Ainda temos o ritual do ranking das escolas em plena guerra entre o ministério da educação e o ranking dos professores. Ranking por ranking, nada atinge a rotina nacional. Coloca-se a educação como factor central ao desenvolvimento do país, mas os professores ingressam na classe proletária, perdem estatuto, perdem rendimento e estão reduzidos a nómadas analógicos nas listas do ministério. Os professores a lutar também estão a ensinar e ensinam as matérias sociais com cartazes “racializados” que ninguém assume ou assina. E o país distrai-se, e o país entretém-se, e o país discute o racismo em português suave com a violência das redes sociais. E assim todos se ofendem e todos se sentem ofendidos. Portugal é um país de indignados.

No país com a geração mais qualificada de todos os tempos, os licenciados perdem estatuto, perdem o lugar no “elevador social”, perdem sobretudo estatuto financeiro e perspectivas profissionais ao nível da grande referência da europa. Talvez seja este o grande desígnio nacional – formar quadros superiores para o espaço europeu sem qualquer benefício nacional imediato. É de novo a lógica da emigração e das “remessas” enviadas para o país de origem que nunca haverá de pagar o que estes licenciados ganham na Europa desenvolvida. É a futebolização dos licenciados – uma vez no mercado internacional estão perdidos para sempre para o mercado nacional.

A interminável comissão parlamentar de inquérito à TAP termina finalmente com o anti-clímax que choca a plateia dos filmes de acção. Ninguém sabe, ninguém viu, ninguém fez, ninguém decide, ninguém fala, ninguém imagina. A comissão é um abcesso de fixação enquanto ao lado, no país, não se passa nada porque nada tem de se passar. Aguarda-se com expectativa o relatório da comissão, que só poderá ser um clássico da literatura política democrática. Em Portugal já se passou de tudo, só falta mesmo passar a ser Portugal.

A comissão tem sido uma tele-escola para a política portuguesa. Observa-se uma classe política que assume uma postura institucional pretensiosa e pedagógica, mas que governa com a informalidade de um estabelecimento a retalho no grande mercado das políticas a granel. O grande governo socialista não é disfuncional porque não funciona, mas nos tiques e nos toques revela a síndrome de uma ineficiência política congénita. Não haverá alternativa?

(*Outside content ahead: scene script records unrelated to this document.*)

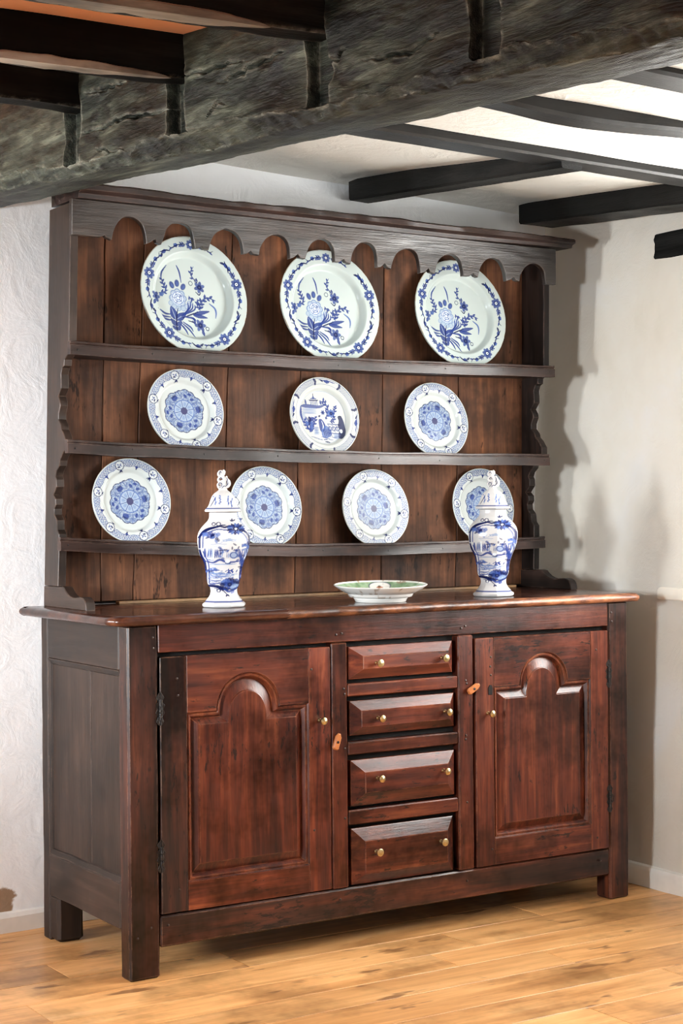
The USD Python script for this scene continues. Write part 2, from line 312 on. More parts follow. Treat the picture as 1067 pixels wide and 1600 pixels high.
m, (Y, Z) = grid(np.arange(0.66, -4.6, -0.03), np.arange(-0.05, 2.3, 0.025), lambda y, z: np.stack([wallx(y, z) + wave3(0*y, y, z, 2.4, 0.009, 5), y, z], 1))
cen = m.vertices[m.faces].mean(1)
hole = (cen[:, 1] > WY0) & (cen[:, 1] < WY1) & (cen[:, 2] > WZ0) & (cen[:, 2] < WZ1)
m.update_faces(~hole)
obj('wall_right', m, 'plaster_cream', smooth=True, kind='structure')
wl = -2.25
m, _ = grid(np.arange(0.66, -4.6, -0.02), np.arange(-0.05, 2.3, 0.02), lambda y, z: np.stack([0*y + wl, y, z], 1))
cen = m.vertices[m.faces].mean(1)
LW = [(-1.62, -0.72, 0.85, 1.42), (0.06, 0.42, 0.90, 1.50)]
for ya, yb, za, zb in LW:
    cen = m.vertices[m.faces].mean(1); m.update_faces(~((cen[:, 1] > ya) & (cen[:, 1] < yb) & (cen[:, 2] > za) & (cen[:, 2] < zb)))
m.invert()
obj('wall_left', m, 'plaster_white', smooth=True, kind='structure')
# window in the right wall: reveals, frame, panes and the sill whose end shows
w1 = thing('window_1', None, None, kind='structure')
rv = cat(board(1.70, 2.10, WY1-0.005, WY1+0.05, WZ0-0.02, WZ1+0.02, 0.01), board(1.70, 2.10, WY0-0.05, WY0+0.005, WZ0-0.02, WZ1+0.02, 0.01),
         board(1.735, 2.10, WY0, WY1, WZ1, WZ1+0.04, 0.01), board(1.735, 2.10, WY0, WY1, WZ0-0.05, WZ0-0.02, 0.01))
obj('reveal', rv, 'plaster_white', w1)
fr = [board(2.06, 2.10, WY0, WY1, z0, z0+0.05) for z0 in (WZ0-0.02, WZ1-0.04)] + [board(2.06, 2.10, yy-0.02, yy+0.02, WZ0, WZ1) for yy in np.linspace(WY0+0.02, WY1-0.02, 4)]
obj('window_frame', cat(*fr), 'white_paint', w1)
for a, b_ in zip(np.linspace(WY0, WY1, 4)[:-1], np.linspace(WY0, WY1, 4)[1:]):
    obj('pane', board(2.078, 2.082, a+0.02, b_-0.02, WZ0+0.02, WZ1-0.03, 0.0005), 'bright_pane', w1)
sp = [(0.055, 0.829), (0.055, 0.852), (0.050, 0.860), (0.042, 0.862), (-2.05, 0.862), (-2.05, 0.825), (0.047, 0.825)]
obj('window_sill', bev_extrude(sp, 0.40, 0.004, lambda u, v, w: np.stack([1.700 + w, u, v], 1)), 'sill_paint', w1)
for q, (ya, yb, za, zb) in enumerate(LW):
    w2 = thing(f'window_{q+2}', None, None, kind='structure')  # unseen windows, added; openings and reveals shaped to limit the left lights
    obj('window_frame', cat(*[board(wl-0.30, wl-0.26, ya, yb, z, z+0.025) for z in (za, zb-0.025)], *[board(wl-0.30, wl-0.26, yy, yy+0.025, za, zb) for yy in (ya, yb-0.025)]), 'white_paint', w2)
    obj('reveal', cat(board((wl-0.36 if q == 0 else wl-0.53), wl+0.02, yb-0.01, yb+0.05, za-0.05, zb+0.05), board((wl-0.36 if q == 0 else wl-0.53), wl+0.02, ya-0.05, ya+0.01, za-0.05, zb+0.05), board((wl-0.36 if q == 0 else wl-0.53), wl+0.02, ya-0.05, yb+0.05, zb-0.01, zb+0.05), board((wl-0.36 if q == 0 else wl-0.53), wl+0.02, ya-0.05, yb+0.05, za-0.05, za+0.01)), 'plaster_white', w2)
# baseboards
bb = [(0, 0), (0.018, 0), (0.018, 0.040), (0.012, 0.050), (0, 0.056)]
obj('baseboard_back', sweep(bb, np.linspace(-2.3, 1.72, 120), lambda x, u, v: np.stack([0*u + x, 0.622 - u + 0.002*math.sin(x*9), v + 0.0015*math.sin(x*13)], 1)), 'white_paint', kind='structure')
obj('baseboard_right', sweep([(0, 0), (0.018, 0), (0.018, 0.046), (0.012, 0.058), (0, 0.062)], np.linspace(0.62, -4.5, 150), lambda yy, u, v: np.stack([wallx(yy, 0.03) + 0.003 - u + 0*v, 0*u + yy + 0*v, v + 0.0015*math.sin(yy*15)], 1)), 'white_paint', kind='structure')
# ceiling: plaster, rising to the back wall and falling to the right
def ceil_r(x, y):
    z = 2.074 - 0.049*(x-0.772) + 0.058*(y-0.62)
    return z - 0.018*np.clip((y-0.47)/0.15, 0, 1)**2
def ceil_l(x, y): return 2.038 + 0.058*(y+0.6) + 0.015*(x+0.2)
m, _ = grid(np.arange(-0.03, 1.90, 0.03), np.arange(-4.6, 0.67, 0.03), lambda x, y: np.stack([x, y, ceil_r(x, y) + wave3(x, y, 0*x, 2.2, 0.005, 8)], 1)); m.invert()
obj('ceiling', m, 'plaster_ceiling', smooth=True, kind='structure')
m, _ = grid(np.arange(-2.3, -0.0, 0.04), np.arange(-4.6, 0.67, 0.04), lambda x, y: np.stack([x, y, ceil_l(x, y) + wave3(x, y, 0*x, 2.2, 0.004, 9)], 1)); m.invert()
obj('ceiling', m, 'plaster_warm_glow', smooth=True, kind='structure')

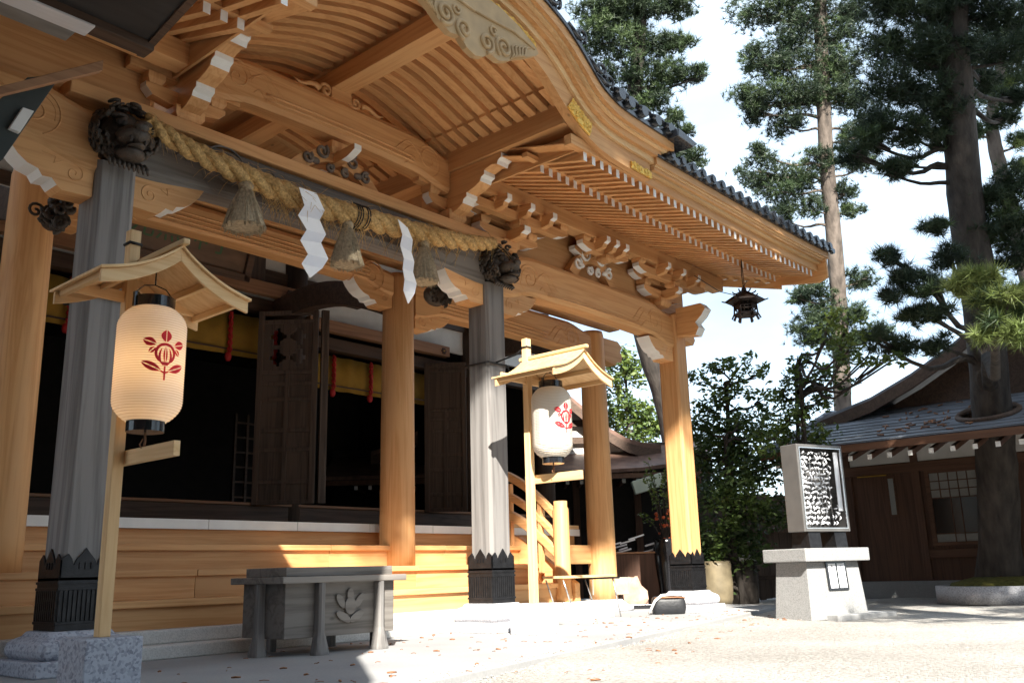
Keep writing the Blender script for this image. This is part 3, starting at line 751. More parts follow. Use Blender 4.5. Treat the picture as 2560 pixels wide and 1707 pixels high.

Está o país condenado à medíocre conveniência dos calendários políticos? Não haverá espaço sequer para uma remodelação?

Entretanto, o ar que se respira no país traz os aromas do declínio. Como alguém escreveu antes de mim, “sem mudanças institucionais, o crescimento económico alarga a estrutura de oportunidades para a cleptocracia”. O que é estranho é que um regime democrático normalize a “cleptocracia”, conferindo-lhe cobertura e respeitabilidade institucional.

A atmosfera que se liberta da comissão de inquérito aponta para um clima de facilitismo, de opacidade, até mesmo de “corrupção” moral, política, talvez financeira. Os dinheiros públicos em circulação democrática entre privatizações e nacionalizações, só abrem as portas a oportunidades de negócio que servem muitos interesses, mas nunca o interesse nacional. Exércitos de advogados, empresários, “facilitadores”, acrescentam uma “classe patrícia” obcecada por um estilo de vida europeu num país pobre e indigente na criação de riqueza. Uma maioria absoluta e um sistema judicial “burocratizado” acrescentam ao problema.

O governo não quer reconhecer que o regime enfrenta uma prova maior. Mas a questão persiste – Como resolver este novo “negocismo” democrático?